Zionsville’s Antique Fan Museum Will Blow You Away

Writer / Seth Johnson
Photographer / Brian Brosmer

Indianapolis is home to many world-class museums, from the Children’s Museum of Indianapolis to the Eiteljorg Museum of American Indians and Western Art. There’s one lesser-known museum in Zionsville, however, that’s sure to blow you away as well.

Housed at the Fanimation facility in Zionsville, the Antique Fan Museum features hundreds of antique fans, with some dating as far back as the early 1880s. Located in Zionsville since 2009, the museum features everything from electric fans to water-powered fans, ultimately showcasing the evolution of fan design over the years.

Fanimation founder Tom Frampton has worked with fans for the better part of his life.

“Following my junior year, about two blocks from my high school, I got a job with a guy that bought and sold antiques,” says Frampton, who grew up in Southern California. “He was into a lot of different things, but he got the idea to do some antique fan reproductions.”

As one thing led to the next, the premier brand known as Casablanca Fan Company was born.

“It went from the two of us in 1973 to about 300 people by the latter ‘70s, and we were making 1,200 fans a day,” Frampton recalls.

Frampton eventually took over his department independently, which was for specialty fans, which is how Fanimation began.

“My department went away, and it became Fanimation,” Frampton says. “I grew it from there.
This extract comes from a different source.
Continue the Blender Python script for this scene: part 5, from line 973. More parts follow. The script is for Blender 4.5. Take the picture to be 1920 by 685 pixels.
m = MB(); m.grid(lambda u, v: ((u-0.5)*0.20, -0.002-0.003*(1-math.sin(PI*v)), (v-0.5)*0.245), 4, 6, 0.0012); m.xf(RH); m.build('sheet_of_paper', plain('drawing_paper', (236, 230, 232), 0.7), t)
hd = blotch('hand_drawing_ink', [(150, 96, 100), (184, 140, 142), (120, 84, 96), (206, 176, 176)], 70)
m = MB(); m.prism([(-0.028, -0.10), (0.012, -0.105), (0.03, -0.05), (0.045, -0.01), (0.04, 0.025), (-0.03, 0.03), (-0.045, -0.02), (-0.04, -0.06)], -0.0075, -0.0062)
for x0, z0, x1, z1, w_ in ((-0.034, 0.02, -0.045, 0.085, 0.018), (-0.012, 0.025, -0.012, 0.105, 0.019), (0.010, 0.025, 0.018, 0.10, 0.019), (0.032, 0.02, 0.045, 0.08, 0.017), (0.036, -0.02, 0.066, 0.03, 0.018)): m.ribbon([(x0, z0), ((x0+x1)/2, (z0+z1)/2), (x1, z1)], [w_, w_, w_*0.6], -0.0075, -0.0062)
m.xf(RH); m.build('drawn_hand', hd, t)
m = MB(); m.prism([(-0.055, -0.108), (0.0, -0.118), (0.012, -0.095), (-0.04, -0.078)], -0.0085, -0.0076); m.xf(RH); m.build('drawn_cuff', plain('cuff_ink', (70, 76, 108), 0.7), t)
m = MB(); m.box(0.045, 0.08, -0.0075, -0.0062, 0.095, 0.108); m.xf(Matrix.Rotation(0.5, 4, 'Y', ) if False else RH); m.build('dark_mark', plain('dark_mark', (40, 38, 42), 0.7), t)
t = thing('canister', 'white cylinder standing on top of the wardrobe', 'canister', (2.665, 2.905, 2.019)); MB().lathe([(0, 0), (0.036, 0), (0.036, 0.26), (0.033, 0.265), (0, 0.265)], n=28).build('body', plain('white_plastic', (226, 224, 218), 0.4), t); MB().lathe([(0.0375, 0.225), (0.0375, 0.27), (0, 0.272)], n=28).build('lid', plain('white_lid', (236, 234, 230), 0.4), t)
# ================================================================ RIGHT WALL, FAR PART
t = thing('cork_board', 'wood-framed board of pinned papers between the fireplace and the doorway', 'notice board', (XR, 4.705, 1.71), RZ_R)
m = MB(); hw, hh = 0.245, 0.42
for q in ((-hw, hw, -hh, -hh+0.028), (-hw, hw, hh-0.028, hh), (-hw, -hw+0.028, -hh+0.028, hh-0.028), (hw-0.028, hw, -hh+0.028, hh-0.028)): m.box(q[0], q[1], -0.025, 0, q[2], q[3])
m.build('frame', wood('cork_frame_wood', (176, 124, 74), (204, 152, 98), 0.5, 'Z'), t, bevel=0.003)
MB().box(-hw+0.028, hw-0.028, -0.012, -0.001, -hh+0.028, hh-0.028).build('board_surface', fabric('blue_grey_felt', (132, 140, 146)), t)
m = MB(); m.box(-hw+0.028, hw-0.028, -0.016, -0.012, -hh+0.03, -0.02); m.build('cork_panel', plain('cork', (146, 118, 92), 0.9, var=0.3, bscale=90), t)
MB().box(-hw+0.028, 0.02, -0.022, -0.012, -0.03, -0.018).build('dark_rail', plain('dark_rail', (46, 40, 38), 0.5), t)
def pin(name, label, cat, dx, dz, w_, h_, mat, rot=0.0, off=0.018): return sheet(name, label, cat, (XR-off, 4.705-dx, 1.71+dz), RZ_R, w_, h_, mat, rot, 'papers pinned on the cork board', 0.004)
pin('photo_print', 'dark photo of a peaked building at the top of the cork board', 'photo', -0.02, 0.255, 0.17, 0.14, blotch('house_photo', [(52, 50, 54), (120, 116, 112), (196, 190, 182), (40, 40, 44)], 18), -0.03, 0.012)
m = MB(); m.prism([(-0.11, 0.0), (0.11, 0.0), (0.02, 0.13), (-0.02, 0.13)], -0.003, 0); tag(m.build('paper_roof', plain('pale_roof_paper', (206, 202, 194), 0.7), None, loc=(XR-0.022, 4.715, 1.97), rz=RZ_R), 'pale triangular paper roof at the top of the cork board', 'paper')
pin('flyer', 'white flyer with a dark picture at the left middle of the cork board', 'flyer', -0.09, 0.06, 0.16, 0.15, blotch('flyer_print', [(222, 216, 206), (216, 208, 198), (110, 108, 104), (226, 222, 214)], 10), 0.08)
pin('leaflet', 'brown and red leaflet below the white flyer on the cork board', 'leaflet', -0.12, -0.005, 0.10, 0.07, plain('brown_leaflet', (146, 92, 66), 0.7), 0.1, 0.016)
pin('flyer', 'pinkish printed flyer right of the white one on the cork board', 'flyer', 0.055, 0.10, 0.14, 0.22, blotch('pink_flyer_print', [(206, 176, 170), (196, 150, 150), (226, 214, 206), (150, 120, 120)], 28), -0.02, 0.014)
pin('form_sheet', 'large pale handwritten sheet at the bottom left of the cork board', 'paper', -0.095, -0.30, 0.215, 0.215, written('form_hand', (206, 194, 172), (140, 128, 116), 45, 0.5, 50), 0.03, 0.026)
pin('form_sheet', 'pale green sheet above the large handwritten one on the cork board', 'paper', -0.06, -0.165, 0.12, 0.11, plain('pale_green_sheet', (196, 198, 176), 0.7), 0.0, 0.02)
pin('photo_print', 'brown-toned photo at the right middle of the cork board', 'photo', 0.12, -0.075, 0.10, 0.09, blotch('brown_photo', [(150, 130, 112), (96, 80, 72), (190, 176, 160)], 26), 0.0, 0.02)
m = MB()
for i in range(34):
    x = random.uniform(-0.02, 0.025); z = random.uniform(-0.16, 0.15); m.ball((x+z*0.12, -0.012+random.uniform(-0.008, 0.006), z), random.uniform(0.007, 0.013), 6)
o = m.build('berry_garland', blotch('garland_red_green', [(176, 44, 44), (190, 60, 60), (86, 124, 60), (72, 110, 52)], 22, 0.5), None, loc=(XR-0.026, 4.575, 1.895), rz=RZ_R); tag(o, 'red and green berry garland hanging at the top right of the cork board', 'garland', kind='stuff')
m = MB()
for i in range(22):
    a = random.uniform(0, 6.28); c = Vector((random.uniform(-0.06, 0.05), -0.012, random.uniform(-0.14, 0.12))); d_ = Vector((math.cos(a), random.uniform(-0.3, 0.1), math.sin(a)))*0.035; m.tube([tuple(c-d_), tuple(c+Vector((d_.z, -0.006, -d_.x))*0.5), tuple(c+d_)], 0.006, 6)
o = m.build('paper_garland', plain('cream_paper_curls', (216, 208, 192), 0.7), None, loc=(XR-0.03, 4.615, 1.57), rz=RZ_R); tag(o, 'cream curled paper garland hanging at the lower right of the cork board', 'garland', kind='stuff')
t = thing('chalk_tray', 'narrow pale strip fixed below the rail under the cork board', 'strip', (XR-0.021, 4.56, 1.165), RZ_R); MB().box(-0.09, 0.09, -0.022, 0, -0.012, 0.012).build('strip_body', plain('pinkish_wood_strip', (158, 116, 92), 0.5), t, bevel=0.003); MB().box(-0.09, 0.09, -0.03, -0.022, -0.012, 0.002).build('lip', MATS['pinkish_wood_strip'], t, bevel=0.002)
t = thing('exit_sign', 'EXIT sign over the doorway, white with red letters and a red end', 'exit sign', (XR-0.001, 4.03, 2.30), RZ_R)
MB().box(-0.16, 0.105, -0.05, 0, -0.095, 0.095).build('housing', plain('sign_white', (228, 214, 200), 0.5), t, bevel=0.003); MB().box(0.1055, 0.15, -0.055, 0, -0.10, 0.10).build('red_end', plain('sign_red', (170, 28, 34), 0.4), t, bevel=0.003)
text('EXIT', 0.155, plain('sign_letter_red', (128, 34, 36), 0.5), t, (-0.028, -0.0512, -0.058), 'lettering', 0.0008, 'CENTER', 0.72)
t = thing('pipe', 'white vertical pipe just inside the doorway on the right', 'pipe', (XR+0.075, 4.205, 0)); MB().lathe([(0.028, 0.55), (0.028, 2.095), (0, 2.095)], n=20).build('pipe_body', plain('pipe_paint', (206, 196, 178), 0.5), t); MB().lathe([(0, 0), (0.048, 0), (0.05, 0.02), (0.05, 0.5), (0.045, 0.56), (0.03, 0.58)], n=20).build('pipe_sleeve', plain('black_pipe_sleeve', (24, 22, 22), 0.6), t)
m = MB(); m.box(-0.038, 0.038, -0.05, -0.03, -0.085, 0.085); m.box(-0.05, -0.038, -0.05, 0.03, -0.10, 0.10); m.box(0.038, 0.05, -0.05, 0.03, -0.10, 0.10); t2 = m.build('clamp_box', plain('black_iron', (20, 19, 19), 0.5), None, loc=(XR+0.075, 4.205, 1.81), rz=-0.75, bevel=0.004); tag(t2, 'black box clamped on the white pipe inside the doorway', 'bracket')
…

I did a custom fan for the movie set of “Down and Out in Beverly Hills,” and the reaction to that fan when the movie came out put us on the map. We just grew rapidly after that.”

Frampton has now had fans featured in dozens of motion pictures.

After working with fans for so much of his life, Frampton gradually began to accumulate fans of all shapes and sizes.

“Going back to 1973, I’ve had them and been around them,” he says. “I wouldn’t say I was actively collecting them until maybe 15 years ago.”

With his passion for collecting antique fans, Frampton joined the Antique Fan Collectors Association (AFCA), which consists of approximately 475 members worldwide.

“There are members all over the U.S. and Canada,” Frampton says. “We’ve got some European members too. There are some in Asia, South America and Australia as well.”

Originally located in Wichita, Kansas in the lobby of Vornado fan company, the Antique Fan Museum features an assortment of fans that are on loan from members of the AFCA. After a change in ownership at Vornado, the museum needed a new home, and Frampton offered to bring it to Fanimation in Zionsville.

“The board of directors went there [to Wichita], along with some other club members,” Frampton says. “We packed the whole thing up, loaded it into a Ryder truck, and I drove it out here myself. We re-opened in July 2009 with just the ground floor.”

The museum has now expanded to two floors, and features more than 450 antique ceiling and desk fans, representing more than 140 manufacturers. Highlights include the earliest battery-powered fans, water-powered fans, steam-powered fans, belt-and-pulley fans, alcohol-powered fans, wind-up fans, electric handheld fans, wall fans, pedestal fans, rail car fans and hundreds of handheld fans featuring advertising from manufactures, retailers, politicians and movie stars.

Frampton believes some of the most intriguing fans in the museum are the water-powered fans.

“There was a company here in Indiana, the Indiana Fan Company, that produced water-powered fans,” he says. “They’re still in business downtown.”

One takeaway from the museum he believes that a lot of visitors have is the “incredible level of engineering that came before computers and all the high-tech tools we have today.”

“When you go back to 110 years ago, they’re casting everything in iron — there was no computer,” he says. “I look at some of these parts, and I can’t imagine how they made them. There’s a lot of lost art in there in terms of manufacturing.”

Whether visitors come in as fan fanatics or not, Frampton believes that everyone will get a kick out of the museum after stepping foot inside for the first time.